This morning I’m thinking about telling the truth in preparation for a gathering of girlfriends who are in the midst of studying Adele Ahlberg Calhoun’s Spiritual Disciplines Handbook. Please join me as I begin to think about this whole huge topic of truth versus lies.

Adele begins by challenging us to consider speaking to impress, exaggerating, cheating, slander, gossip and more.
Why do we quickly go to the harsher side of speaking truth? Why doesn’t a “telling-the-truth discussion” head first to the positive?
What if we started by considering the truth about God’s love – the grace that saves us, the generosity that gifts us, the faithfulness that keeps us?
Does it have something to do with the first beautiful Garden and the ones God made in His image?

Photo: Tom Swinnen from Pexels
We have a glimpse of that first perfect love, but within three chapters, a lie enters through the one who would become our life-long enemy: “Did God really say you must not eat the fruit from any of the trees in the Garden?” And in one fell swoop, lies enter where once holy truth lived.

It’s interesting that instead of spending the evening talking with girlfriends about how much we love each other, the beauty we see in each other, the potential for fruitfulness, the hand-holding presence of Jesus in every situation… I’m guessing we’ll talk about our struggle to include kindness with confrontation, silence instead of gossip, restraint rather than exaggeration, admission rather than denial.
I’m guessing we’ll be tempted to dive into lies instead of basking in truth. Maybe the chapter should be called “Lie Telling” instead of “Truth Telling.”
No question has ever shaken my world like the one from my niece days after my husband, John, left for heaven: “What are the lies you are tempted to believe?”

Photo: John Finkelstein from Pexels
I wonder if those of us who are blessed to house the Holy Spirit and are actually born all over again – have a bent toward truth-telling. It would make sense that with the new Spirit in us, our tendency is towards understanding and telling the truth in love. I wonder if that’s one of the ways God draw us to Himself – this thirst to know what is really true in every situation in our lives.
And it is in journaling that God woos me to slow down long enough to ponder, to consider every challenge, every human encounter, every apparent unjust suffering from His perspective.
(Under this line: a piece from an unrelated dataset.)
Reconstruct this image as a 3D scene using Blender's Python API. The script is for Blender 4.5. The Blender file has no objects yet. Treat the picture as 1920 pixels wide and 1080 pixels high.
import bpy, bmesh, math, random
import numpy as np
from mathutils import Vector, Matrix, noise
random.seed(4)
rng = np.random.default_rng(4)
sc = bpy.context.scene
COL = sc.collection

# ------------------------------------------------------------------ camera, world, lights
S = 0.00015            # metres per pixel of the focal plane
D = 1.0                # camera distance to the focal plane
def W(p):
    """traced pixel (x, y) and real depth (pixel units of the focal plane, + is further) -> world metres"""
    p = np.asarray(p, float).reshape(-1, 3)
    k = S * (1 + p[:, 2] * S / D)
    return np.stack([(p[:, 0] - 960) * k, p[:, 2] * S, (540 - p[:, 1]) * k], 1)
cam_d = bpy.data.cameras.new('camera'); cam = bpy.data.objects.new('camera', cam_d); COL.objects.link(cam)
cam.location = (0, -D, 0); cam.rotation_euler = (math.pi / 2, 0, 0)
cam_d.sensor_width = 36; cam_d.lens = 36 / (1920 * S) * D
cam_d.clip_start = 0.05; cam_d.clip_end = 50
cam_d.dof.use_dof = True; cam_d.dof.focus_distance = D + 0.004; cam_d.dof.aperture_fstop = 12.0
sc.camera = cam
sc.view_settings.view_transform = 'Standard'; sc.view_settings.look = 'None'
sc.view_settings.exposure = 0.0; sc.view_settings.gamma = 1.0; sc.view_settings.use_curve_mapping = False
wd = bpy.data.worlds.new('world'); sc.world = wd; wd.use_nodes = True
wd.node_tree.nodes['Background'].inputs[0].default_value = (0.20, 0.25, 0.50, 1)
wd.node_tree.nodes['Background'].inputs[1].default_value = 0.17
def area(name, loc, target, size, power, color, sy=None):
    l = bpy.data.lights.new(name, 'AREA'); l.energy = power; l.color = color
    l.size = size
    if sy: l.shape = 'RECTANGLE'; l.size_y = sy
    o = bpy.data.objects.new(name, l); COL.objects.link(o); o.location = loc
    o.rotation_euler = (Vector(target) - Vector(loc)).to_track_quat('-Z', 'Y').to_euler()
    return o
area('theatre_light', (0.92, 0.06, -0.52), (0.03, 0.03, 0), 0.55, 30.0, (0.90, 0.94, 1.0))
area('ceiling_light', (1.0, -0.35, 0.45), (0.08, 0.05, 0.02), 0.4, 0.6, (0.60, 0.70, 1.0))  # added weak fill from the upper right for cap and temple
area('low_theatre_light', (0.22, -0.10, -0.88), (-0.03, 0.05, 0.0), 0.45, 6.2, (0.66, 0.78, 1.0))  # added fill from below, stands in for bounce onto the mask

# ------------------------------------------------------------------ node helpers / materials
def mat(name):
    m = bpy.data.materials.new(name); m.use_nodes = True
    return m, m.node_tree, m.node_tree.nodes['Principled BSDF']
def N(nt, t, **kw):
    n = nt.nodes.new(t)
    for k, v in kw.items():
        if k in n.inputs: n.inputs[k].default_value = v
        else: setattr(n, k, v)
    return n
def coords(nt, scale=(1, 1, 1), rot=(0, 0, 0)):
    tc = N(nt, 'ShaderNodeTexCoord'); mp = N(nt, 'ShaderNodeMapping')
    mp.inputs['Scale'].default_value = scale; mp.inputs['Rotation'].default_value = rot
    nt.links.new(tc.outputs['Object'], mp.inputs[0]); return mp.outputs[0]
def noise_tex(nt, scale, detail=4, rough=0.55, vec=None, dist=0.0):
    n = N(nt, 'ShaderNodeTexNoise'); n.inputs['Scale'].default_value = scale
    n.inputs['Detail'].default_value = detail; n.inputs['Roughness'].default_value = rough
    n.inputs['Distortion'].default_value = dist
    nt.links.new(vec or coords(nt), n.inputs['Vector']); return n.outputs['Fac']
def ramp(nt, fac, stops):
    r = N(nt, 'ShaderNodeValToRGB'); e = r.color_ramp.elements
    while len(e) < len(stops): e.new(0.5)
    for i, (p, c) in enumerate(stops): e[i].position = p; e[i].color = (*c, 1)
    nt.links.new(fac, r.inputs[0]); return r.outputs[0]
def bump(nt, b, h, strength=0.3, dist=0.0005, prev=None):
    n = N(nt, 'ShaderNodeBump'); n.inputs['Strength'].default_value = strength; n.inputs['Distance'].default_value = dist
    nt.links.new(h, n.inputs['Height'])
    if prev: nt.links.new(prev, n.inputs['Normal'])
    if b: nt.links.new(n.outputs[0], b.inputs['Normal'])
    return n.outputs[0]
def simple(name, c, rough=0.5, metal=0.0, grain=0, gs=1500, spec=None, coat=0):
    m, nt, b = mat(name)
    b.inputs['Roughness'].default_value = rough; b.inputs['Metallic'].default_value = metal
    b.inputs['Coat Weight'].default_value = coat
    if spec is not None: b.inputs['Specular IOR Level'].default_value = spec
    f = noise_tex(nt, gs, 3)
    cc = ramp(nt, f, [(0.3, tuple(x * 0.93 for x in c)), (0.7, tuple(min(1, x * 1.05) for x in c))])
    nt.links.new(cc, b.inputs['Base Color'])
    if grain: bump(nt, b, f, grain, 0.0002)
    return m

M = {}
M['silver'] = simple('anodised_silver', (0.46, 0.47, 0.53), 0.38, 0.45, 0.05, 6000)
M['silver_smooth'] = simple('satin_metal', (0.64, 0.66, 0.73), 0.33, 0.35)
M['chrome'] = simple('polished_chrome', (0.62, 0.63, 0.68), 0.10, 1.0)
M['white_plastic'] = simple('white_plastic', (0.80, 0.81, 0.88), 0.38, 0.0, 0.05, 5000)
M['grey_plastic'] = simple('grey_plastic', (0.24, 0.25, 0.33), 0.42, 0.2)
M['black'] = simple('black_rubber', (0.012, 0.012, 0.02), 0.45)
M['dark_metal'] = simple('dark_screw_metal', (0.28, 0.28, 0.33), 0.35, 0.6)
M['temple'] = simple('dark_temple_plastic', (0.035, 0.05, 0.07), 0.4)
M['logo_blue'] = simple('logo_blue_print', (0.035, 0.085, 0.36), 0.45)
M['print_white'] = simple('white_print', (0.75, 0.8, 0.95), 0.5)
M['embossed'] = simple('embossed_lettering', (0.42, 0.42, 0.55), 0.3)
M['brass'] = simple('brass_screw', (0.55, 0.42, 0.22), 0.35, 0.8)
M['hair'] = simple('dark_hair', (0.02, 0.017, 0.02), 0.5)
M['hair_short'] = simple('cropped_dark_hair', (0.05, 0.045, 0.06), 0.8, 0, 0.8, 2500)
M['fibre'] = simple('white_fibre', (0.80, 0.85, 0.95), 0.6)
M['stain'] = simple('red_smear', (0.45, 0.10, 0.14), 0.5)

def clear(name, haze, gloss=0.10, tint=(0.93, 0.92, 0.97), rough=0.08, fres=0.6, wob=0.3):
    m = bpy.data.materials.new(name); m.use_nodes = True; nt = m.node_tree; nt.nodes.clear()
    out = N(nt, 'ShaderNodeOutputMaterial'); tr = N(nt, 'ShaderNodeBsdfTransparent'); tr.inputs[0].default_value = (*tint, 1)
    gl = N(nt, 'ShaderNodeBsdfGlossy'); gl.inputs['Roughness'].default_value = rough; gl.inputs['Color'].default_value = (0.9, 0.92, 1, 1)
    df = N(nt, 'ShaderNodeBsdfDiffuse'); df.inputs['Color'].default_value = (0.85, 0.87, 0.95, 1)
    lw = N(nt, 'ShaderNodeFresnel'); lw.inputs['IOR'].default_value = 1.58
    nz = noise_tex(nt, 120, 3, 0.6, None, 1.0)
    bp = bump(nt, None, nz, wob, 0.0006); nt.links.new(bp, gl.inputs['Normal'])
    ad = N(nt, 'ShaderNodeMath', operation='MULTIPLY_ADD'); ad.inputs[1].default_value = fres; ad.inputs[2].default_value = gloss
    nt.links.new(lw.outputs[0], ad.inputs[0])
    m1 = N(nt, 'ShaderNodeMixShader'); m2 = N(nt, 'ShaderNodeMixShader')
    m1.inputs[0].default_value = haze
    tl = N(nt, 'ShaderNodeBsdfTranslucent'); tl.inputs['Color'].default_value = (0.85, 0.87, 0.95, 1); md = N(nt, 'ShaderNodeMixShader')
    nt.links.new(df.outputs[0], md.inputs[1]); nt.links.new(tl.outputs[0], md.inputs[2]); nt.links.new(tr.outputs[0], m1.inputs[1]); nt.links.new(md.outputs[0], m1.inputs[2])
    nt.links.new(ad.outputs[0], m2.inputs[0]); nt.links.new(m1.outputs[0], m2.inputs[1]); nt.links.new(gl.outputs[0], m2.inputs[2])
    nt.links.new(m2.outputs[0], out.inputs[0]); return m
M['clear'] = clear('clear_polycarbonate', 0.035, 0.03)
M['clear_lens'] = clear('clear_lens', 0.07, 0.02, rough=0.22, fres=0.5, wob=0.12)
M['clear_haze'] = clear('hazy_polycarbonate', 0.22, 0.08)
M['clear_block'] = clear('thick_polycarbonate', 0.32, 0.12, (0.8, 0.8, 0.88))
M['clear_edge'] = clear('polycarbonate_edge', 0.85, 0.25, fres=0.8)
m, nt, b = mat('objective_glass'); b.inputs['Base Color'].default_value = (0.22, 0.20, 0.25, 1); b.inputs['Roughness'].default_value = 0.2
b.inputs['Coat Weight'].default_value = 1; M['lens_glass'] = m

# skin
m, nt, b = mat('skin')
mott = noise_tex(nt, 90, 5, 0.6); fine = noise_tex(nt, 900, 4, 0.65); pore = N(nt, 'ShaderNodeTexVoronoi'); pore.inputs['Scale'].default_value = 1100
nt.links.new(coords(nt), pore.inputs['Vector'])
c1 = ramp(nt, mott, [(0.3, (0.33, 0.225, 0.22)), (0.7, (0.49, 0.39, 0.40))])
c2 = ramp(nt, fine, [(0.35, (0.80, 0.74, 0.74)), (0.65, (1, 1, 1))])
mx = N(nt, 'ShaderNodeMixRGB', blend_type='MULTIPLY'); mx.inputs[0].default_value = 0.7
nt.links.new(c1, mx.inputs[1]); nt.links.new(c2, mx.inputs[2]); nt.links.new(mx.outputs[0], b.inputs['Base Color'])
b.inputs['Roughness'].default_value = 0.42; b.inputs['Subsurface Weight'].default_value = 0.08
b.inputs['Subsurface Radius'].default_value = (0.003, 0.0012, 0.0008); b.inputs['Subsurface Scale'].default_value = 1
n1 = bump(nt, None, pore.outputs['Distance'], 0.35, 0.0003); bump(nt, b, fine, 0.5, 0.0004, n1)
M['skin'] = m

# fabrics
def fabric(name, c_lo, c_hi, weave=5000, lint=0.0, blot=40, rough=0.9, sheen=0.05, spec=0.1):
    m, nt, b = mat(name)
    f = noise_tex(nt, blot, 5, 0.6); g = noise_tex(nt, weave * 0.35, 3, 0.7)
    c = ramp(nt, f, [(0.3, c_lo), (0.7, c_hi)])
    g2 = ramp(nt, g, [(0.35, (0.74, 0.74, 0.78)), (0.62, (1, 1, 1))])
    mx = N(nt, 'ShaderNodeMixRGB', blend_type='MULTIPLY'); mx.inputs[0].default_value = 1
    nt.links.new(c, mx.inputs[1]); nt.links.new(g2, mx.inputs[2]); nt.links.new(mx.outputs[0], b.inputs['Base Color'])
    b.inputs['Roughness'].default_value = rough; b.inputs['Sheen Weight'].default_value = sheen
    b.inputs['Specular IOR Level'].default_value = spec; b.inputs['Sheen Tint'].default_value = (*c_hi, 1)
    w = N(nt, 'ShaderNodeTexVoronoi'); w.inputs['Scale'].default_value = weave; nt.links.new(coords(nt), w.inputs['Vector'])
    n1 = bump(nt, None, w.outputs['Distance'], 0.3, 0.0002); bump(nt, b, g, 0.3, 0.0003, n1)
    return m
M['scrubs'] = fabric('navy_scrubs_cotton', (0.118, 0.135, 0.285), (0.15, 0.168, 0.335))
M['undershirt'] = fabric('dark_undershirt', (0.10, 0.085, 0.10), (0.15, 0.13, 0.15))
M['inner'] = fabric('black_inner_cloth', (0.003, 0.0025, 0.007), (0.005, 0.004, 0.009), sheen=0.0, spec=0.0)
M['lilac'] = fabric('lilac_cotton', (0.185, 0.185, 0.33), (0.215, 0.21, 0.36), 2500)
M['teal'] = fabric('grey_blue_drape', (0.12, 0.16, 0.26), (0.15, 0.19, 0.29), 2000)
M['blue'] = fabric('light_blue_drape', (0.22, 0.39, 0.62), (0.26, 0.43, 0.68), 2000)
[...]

It is in this sacred and private quiet that I am free to come to God seeking some truth, first about my life:
Am I following the purposes the Lord dreamed for me?
Is it time for more or different?
Am I living the balance of working like it all depends on me and praying like it all depends on Him?
Are there people God wants me to touch that I am ignoring out of fear?
Is this the best use of my resources: time, money, and possessions?
I’m thinking that before I attempt to speak truth to others, I desperately want to know if I am living truthfully before God. Eve (and by extension, we) would have lived differently if she had begun by asking, or clarifying, what is true about that fruit He gave.
There are certainly places I feel like my truth is the best, the most right. And in this season of my life, I have little or no influence to enact it. Topics include: my family, my church and my country.
It is always appropriate to begin by asking the Lord, “Is what I think actually true? For everyone, or perhaps only true for me?” Dallas Willard has wise words to say about this truth challenge:
“I’m practicing the discipline of not having to have the last word.”
“One of the hardest things in the world is to be right
and not hurt other people with it.”
“We don't believe something by merely saying we believe it,
or even when we believe that we believe it.
We believe something when we act as if it were true.”
I pause to ask myself to what degree am I living the truth I say I believe? For example: Did I actually live yesterday believing I am not promised tomorrow?
Humbling. I’m realizing how important humility is when it comes to truth-telling. I wonder if some days this would give voice to my convictions and others days silence me to pray.
Pull up a chair and sit still

Do you feel God’s gentle nudge to quiet yourself before the One who knows you best and simply ask: What are the lies I am tempted to believe?
Thanks for joining me today in these wandering thoughts about truth-telling. I realize I didn’t invite you into a clear and precise application of truth. Instead you joined my circle of girlfriends who will be sitting together, simply wondering how we live to please God by telling the truth.